— begin Provided records —

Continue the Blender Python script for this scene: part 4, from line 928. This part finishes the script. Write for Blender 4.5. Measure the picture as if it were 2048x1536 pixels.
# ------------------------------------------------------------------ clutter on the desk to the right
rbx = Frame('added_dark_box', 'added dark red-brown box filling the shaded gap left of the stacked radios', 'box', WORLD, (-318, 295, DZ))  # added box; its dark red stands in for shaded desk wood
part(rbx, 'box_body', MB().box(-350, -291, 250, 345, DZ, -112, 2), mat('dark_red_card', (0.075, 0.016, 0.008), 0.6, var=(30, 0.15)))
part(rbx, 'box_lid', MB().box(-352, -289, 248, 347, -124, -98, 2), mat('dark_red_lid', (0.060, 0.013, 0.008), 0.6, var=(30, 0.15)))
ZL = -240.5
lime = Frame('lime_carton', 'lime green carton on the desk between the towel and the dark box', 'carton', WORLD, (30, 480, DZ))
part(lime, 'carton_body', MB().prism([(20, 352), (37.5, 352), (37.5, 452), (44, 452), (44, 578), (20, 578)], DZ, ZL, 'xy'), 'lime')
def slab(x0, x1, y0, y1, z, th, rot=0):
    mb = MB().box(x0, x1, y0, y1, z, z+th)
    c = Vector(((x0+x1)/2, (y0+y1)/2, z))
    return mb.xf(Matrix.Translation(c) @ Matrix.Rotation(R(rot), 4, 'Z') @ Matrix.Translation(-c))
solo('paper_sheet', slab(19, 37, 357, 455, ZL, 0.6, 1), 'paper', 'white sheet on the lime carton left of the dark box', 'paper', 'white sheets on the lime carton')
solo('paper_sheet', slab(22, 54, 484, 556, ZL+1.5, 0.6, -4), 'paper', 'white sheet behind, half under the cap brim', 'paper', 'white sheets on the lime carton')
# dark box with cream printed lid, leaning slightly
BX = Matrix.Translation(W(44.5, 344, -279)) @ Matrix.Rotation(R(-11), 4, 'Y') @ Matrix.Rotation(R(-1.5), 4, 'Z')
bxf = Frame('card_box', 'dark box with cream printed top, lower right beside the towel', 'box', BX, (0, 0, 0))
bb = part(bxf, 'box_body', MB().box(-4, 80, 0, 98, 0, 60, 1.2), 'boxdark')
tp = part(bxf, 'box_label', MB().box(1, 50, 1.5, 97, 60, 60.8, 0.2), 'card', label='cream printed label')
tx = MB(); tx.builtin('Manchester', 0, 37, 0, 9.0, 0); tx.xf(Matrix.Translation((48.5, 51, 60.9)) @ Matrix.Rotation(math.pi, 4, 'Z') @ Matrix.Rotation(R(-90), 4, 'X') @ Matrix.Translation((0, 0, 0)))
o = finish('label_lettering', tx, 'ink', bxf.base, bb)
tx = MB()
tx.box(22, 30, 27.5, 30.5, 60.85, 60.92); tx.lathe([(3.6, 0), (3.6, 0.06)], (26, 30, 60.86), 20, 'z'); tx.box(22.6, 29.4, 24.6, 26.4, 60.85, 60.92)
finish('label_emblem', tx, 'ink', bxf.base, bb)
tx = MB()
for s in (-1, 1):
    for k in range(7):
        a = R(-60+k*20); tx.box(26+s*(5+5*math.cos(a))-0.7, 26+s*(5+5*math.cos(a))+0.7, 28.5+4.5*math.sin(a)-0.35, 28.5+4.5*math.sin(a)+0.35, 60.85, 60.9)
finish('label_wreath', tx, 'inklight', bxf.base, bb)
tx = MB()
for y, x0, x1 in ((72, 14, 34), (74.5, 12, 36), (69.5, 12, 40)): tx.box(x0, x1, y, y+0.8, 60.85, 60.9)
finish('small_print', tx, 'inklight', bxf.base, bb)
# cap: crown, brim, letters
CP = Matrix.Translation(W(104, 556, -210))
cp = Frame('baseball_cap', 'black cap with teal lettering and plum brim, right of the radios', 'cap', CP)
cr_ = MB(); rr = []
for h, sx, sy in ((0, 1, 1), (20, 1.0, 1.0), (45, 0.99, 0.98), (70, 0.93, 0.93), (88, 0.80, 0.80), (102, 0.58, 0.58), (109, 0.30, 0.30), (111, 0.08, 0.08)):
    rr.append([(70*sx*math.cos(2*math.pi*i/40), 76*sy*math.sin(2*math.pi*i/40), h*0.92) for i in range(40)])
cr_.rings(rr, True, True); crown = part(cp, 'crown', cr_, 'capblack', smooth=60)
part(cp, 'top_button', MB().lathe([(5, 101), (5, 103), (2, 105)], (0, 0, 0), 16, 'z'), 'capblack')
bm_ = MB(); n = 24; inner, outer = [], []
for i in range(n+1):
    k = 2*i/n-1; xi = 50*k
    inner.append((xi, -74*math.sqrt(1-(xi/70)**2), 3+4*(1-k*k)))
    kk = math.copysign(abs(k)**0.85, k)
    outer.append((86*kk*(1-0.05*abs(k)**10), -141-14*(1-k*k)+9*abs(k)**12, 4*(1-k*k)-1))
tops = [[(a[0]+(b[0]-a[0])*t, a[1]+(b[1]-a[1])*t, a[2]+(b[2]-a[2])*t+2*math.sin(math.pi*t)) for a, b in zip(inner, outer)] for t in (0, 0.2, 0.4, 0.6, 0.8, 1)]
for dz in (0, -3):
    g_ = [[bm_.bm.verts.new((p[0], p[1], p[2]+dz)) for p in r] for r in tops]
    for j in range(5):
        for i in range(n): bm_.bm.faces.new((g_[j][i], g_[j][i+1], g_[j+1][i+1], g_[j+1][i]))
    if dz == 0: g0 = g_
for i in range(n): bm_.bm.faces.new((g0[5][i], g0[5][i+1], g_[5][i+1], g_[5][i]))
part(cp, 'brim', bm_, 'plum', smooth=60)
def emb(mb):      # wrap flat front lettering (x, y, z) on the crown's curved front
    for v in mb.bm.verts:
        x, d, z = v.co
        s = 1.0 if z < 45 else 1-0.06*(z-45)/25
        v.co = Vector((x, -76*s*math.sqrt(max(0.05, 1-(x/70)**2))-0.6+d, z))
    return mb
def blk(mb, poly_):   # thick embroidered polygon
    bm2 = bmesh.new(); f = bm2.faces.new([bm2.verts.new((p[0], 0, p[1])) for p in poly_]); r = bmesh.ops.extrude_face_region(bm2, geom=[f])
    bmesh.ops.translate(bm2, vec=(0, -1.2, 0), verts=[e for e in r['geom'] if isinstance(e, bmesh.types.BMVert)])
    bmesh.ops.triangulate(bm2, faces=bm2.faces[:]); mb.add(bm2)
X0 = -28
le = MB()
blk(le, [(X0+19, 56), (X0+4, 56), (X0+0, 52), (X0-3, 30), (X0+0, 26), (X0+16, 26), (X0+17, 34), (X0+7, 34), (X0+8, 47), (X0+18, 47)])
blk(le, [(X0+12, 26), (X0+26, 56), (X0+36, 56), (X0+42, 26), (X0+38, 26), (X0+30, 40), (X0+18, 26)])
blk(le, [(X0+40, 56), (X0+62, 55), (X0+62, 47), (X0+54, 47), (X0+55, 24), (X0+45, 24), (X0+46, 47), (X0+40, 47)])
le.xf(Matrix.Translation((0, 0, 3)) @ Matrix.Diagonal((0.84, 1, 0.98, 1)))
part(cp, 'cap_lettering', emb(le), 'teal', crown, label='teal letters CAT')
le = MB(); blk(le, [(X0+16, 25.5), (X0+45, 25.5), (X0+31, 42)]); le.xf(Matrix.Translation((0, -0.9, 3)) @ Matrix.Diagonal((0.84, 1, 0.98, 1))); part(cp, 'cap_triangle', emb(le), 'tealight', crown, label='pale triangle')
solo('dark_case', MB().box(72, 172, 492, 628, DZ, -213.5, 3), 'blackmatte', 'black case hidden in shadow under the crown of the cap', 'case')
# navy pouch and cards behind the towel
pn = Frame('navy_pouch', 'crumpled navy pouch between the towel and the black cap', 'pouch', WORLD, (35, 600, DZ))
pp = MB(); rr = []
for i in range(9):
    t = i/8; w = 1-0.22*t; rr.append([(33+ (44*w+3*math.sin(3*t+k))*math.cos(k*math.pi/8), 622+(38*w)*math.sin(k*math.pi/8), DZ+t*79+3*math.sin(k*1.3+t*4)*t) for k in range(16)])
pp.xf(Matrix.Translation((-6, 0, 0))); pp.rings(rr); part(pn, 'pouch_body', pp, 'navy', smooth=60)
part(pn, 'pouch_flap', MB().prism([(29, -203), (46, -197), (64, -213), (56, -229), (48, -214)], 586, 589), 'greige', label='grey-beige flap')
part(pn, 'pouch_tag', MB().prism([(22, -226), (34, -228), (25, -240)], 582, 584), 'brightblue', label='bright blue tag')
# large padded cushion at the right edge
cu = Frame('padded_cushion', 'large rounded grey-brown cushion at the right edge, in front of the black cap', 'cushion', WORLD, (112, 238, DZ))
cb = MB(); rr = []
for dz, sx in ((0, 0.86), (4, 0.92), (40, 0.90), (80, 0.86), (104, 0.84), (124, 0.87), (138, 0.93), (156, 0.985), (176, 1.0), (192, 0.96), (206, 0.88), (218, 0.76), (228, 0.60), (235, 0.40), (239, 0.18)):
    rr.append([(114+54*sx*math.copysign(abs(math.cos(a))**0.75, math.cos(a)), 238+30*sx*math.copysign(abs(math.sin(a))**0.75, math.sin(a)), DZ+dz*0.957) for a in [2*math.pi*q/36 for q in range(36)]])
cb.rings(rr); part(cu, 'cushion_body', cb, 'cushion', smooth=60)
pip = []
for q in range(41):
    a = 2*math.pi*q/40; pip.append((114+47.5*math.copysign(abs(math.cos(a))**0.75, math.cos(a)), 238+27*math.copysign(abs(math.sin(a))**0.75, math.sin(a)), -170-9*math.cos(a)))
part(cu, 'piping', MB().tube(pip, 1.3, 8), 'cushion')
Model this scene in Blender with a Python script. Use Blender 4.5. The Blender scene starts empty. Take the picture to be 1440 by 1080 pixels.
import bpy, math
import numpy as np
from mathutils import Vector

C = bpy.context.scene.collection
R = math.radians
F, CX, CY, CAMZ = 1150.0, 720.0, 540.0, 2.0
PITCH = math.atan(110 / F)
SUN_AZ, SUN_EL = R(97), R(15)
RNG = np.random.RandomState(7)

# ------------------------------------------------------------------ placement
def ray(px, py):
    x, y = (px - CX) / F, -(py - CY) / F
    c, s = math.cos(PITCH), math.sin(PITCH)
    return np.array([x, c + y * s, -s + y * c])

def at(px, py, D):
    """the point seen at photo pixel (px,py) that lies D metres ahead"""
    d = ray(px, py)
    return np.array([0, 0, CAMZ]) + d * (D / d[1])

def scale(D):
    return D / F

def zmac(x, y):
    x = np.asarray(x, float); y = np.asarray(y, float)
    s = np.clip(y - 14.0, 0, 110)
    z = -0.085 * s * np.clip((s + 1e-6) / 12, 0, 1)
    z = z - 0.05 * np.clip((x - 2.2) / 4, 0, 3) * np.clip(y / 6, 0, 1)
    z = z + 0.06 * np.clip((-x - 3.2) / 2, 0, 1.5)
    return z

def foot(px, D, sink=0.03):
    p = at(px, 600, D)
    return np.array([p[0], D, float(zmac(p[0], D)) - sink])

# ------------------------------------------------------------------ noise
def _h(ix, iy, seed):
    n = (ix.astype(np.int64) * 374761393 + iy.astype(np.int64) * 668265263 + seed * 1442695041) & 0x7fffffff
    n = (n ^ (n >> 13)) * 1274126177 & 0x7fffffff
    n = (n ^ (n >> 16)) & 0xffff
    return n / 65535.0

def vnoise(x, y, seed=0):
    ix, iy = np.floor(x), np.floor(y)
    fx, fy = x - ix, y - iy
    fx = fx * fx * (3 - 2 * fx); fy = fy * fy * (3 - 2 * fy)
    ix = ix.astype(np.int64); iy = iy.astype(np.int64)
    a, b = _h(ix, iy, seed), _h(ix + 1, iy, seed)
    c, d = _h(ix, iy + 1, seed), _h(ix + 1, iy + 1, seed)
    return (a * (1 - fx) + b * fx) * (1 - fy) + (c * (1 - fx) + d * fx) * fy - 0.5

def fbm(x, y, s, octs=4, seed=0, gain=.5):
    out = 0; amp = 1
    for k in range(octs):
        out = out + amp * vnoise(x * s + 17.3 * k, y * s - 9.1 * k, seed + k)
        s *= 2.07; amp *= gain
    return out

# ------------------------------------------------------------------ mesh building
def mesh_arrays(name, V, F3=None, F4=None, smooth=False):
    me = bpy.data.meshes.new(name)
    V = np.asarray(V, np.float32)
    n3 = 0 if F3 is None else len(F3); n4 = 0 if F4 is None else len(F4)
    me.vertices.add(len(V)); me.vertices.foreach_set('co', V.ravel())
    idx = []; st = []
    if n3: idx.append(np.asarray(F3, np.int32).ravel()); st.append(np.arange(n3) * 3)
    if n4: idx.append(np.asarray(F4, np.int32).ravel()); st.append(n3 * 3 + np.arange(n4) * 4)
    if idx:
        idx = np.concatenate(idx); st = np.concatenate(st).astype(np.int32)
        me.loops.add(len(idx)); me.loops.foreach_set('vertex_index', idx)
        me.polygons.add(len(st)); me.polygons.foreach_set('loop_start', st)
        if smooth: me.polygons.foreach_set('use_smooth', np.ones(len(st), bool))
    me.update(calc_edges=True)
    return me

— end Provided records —

Only the lines from the one containing "Model this scene" through the one containing "return D / F" are to be reproduced, exactly as they appear.

> Solved exercise
Model this scene in Blender with a Python script. Use Blender 4.5. The Blender scene starts empty. Take the picture to be 1440 by 1080 pixels.
import bpy, math
import numpy as np
from mathutils import Vector

C = bpy.context.scene.collection
R = math.radians
F, CX, CY, CAMZ = 1150.0, 720.0, 540.0, 2.0
PITCH = math.atan(110 / F)
SUN_AZ, SUN_EL = R(97), R(15)
RNG = np.random.RandomState(7)

# ------------------------------------------------------------------ placement
def ray(px, py):
    x, y = (px - CX) / F, -(py - CY) / F
    c, s = math.cos(PITCH), math.sin(PITCH)
    return np.array([x, c + y * s, -s + y * c])

def at(px, py, D):
    """the point seen at photo pixel (px,py) that lies D metres ahead"""
    d = ray(px, py)
    return np.array([0, 0, CAMZ]) + d * (D / d[1])

def scale(D):
    return D / F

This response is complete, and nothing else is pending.